One of the biggest criticisms of our generation (the “Milennials,” read that with an appropriately derogatory snarl) is that our art is derivative. Blockbusters, some would posit, are becoming less original and are too reliant on repackaging old stories, characters and franchises and selling them as new. We’ve heard someone call our generation the “remix” generation: We’re just trying to recapture the magic of “Star Wars,” Marvel comics and ’80s action pictures, stuff our current filmmakers liked when they were kids. 

And yet, “Creed” is something special, something different. Rather than churn out another soulless franchise reboot like this year’s actual horseshit “Terminator Genisys” and “Fantastic Four,” young director Ryan Coogler (“Fruitvale Station”) and his crew created the best kind of sequel, one that understands exactly what made the original series so popular but has something completely original to say. It’s both literally and metaphorically about standing in the shadow of something great and finding your own identity in acknowledging the past. “Creed” stands as a shining example of how to iterate with power, passion and originality.  

“Creed” is the story of Adonis Johnson (Michael B. Jordan, “Fantastic Four”), the illegitimate son of deceased “Rocky” champion Apollo Creed. We begin with a brief, but powerful vignette that says more with imagery than words: a young Adonis (Alex Henderson, “Empire”) is adopted from juvenile detention by Apollo’s widow (Phylicia Rashad, “Good Deeds”) into a life of luxury. The rags-to-riches narrative of the original “Rocky” is abandoned here — it’s not about that anymore. In its place is a narrative about a man caught between two worlds: He can coast through life in luxury, or strive for something greater but risk his name overshadowing his skill and his worth. This is a thoroughly Millenial narrative.

We follow Adonis as he strives to create his own legacy as a boxer. Michael B. Jordan is astounding here, turning in a performance that’s visceral and emotional. He’s paired perfectly with Tessa Thompson (“Dear White People”) as love interest and musician Bianca (she produced her own music for the film), whose own struggle with degenerative hearing loss, a war against human deterioration and the ticking clock, parallels a boxer’s perfectly. 

And Sylvester Stallone (“The Expendables 3”) turns in his best performance since the first “Rocky.” He understands the mythological Rocky character as a human so deeply, and deftly meshes the character’s hardship and grief with his own aging visage. Rocky has been beaten in the ring, sure, but life has knocked him down, too, taking his wife Adrian and friend Paulie. He ritually visits their graves and reads them the paper. He lives modestly and honestly, but he seems to have accepted that his glory days are behind him, as he awaits the day he might join his loved ones in the ground. Gone is the man who once said, “It ain’t about how hard you hit. It’s about how hard you can get hit and keep moving forward.” It is only the youthful injection from Adonis that gives Rocky the spark to keep going. Stallone, so restrained and contemplative, gives one of the year’s finest performances. But excellent humanistic acting from all performers drives the emotional core of “Creed” — MBJ, Thompson and Stallone should all be nominated for awards for this film.

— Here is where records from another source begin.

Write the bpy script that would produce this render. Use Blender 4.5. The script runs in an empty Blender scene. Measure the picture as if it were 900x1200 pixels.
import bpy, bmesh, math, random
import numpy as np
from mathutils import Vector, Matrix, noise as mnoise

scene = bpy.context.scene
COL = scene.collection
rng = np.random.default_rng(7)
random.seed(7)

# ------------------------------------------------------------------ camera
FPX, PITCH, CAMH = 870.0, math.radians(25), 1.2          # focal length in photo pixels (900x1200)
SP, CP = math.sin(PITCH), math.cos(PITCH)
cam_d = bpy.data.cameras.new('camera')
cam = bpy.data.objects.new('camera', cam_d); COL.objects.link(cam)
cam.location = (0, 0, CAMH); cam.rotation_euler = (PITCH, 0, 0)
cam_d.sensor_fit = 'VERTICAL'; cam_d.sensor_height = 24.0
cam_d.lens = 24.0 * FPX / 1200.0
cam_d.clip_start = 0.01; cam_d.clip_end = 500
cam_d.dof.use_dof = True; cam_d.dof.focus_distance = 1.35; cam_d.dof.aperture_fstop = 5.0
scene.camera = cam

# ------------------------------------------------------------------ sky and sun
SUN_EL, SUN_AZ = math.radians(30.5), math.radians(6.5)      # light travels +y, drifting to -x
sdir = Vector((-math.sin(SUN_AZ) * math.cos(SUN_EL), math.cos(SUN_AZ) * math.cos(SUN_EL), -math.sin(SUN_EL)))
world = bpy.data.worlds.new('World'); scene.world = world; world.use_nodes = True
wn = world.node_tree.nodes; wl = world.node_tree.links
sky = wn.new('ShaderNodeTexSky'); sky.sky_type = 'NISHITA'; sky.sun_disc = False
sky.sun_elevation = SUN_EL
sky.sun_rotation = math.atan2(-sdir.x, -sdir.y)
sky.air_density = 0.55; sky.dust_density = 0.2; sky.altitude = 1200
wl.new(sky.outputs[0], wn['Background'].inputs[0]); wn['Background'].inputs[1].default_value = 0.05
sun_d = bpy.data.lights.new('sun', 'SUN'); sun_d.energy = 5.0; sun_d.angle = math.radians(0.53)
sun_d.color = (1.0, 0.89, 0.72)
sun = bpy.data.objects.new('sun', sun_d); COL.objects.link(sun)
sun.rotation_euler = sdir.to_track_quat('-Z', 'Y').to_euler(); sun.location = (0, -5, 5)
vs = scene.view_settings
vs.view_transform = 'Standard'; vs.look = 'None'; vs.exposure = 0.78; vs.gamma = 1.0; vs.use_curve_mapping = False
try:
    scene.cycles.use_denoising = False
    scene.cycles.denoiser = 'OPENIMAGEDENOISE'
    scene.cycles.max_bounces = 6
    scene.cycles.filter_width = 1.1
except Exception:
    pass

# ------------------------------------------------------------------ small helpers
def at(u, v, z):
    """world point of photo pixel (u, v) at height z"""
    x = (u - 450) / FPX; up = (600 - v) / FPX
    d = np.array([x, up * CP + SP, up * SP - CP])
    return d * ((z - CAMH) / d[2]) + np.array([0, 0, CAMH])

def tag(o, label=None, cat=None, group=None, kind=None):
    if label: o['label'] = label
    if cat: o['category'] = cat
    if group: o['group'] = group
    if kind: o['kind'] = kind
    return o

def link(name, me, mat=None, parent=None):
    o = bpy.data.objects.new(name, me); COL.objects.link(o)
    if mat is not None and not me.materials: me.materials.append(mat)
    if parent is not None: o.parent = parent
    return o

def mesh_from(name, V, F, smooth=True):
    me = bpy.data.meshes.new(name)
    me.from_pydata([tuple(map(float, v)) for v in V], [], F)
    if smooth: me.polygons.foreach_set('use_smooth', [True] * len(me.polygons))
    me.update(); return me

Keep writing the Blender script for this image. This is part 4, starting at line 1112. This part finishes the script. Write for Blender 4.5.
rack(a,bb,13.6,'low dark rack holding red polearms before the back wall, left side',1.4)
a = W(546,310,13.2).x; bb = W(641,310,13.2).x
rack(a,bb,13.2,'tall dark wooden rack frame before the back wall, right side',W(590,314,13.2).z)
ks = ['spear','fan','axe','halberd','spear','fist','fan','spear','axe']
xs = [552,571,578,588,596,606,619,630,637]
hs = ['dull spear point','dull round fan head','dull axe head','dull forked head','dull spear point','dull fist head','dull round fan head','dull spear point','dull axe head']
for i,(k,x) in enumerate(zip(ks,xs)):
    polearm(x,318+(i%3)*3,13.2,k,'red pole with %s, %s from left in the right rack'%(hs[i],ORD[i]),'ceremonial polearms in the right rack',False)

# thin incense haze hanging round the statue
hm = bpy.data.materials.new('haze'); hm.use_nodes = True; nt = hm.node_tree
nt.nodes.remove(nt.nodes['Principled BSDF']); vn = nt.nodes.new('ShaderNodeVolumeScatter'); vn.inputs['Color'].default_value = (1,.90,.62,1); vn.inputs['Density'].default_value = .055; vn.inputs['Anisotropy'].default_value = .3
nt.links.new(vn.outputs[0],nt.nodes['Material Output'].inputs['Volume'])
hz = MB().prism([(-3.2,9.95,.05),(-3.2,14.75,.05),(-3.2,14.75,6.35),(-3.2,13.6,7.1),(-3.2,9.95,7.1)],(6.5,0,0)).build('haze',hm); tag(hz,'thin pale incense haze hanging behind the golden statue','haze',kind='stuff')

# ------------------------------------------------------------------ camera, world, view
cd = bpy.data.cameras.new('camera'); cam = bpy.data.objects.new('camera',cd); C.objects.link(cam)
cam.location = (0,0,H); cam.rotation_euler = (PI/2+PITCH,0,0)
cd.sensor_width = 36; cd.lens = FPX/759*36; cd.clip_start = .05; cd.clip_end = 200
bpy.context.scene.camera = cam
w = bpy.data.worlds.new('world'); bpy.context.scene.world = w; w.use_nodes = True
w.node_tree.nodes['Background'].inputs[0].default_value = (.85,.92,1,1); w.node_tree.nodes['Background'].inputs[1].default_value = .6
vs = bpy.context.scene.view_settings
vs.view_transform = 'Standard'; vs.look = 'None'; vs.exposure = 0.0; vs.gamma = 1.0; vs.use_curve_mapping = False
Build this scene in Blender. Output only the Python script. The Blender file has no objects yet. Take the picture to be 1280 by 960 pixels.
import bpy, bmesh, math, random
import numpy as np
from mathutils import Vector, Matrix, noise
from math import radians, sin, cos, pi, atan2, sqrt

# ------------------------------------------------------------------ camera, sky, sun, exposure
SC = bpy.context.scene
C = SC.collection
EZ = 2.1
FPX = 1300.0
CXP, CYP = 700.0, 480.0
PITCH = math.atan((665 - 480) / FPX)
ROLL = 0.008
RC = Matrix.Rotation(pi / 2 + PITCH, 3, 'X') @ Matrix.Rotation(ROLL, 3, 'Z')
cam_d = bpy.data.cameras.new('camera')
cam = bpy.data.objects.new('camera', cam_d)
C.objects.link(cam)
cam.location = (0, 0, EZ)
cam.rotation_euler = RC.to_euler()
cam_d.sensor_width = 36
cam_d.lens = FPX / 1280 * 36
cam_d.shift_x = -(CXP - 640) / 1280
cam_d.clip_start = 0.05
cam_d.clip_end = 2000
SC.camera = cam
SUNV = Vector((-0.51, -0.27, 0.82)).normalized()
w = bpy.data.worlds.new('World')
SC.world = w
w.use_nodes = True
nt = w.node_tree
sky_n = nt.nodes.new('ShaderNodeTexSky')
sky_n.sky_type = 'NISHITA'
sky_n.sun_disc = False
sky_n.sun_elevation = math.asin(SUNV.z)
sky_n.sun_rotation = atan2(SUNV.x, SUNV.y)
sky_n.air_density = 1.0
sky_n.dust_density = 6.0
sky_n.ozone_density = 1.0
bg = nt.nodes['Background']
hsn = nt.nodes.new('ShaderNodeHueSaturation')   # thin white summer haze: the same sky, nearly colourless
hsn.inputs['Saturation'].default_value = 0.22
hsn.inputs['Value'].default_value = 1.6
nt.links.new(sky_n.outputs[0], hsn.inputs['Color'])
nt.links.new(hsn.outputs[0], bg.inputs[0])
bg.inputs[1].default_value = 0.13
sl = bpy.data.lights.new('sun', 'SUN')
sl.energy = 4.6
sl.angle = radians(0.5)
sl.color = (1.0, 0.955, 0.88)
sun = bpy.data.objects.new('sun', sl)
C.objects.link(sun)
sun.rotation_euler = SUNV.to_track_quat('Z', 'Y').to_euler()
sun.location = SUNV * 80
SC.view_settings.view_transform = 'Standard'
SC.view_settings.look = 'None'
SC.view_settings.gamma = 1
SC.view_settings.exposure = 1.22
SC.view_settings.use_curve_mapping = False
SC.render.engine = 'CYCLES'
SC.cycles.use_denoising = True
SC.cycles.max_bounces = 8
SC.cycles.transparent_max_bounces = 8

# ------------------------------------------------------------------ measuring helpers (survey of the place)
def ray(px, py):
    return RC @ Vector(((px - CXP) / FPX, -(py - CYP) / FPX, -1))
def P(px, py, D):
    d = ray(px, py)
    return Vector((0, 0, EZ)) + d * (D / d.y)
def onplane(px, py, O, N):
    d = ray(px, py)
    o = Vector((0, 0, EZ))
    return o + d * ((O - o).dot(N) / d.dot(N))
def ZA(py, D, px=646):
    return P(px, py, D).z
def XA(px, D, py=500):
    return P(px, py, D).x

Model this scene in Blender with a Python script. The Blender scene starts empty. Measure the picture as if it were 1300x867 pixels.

And that’s to say nothing about the boxing itself. The midpoint of “Creed” features the single most impressively filmed boxing match the movies have ever seen, a one-shot masterpiece in visceral choreography that is pure cinematic magic (meaning we have no idea how they did it). Cinematographer Maryse Alberti (“The Wrestler”) also manages to nail the sportscast-like mise-en-scene of the original “Rocky” ’s fights in the climactic bout of “Creed,” a fight so exciting it repeatedly elicited guttural squeals and “oh-my-gods” from the filmgoers sitting in the audience. 

The moment of catharsis in this film is a sequence of rousing excitement to the level we have not felt in the cinema in years. Initially, it parallels the famous hoodie-sporting run through the streets of Philadelphia in the original “Rocky.” Then, in a cacophony of roaring minibike engines, Childish Gambino and Vince Staples, it blazes its own trail. You have to witness this.

Early in the film, Adonis sits in his mother’s mansion and plays old clips of the Balboa-Creed fights on YouTube through a projector. He rises, approaches the screen and assumes a fighter’s stance, and then he shadowboxes his father. “Creed” strings together two hours and 15 minutes of images like these: powerful, emotional, human. There is not a second of this film that is wasted. Every shot is beautiful. Every line is meaningful. It’s romantic. It’s brutal. It’s honest. 

“Creed” is a film about purpose that justifies itself. Against insurmountable odds, Adonis and Coogler make names for themselves.

And just consider this: “Creed” is so good that it took two writers to review it.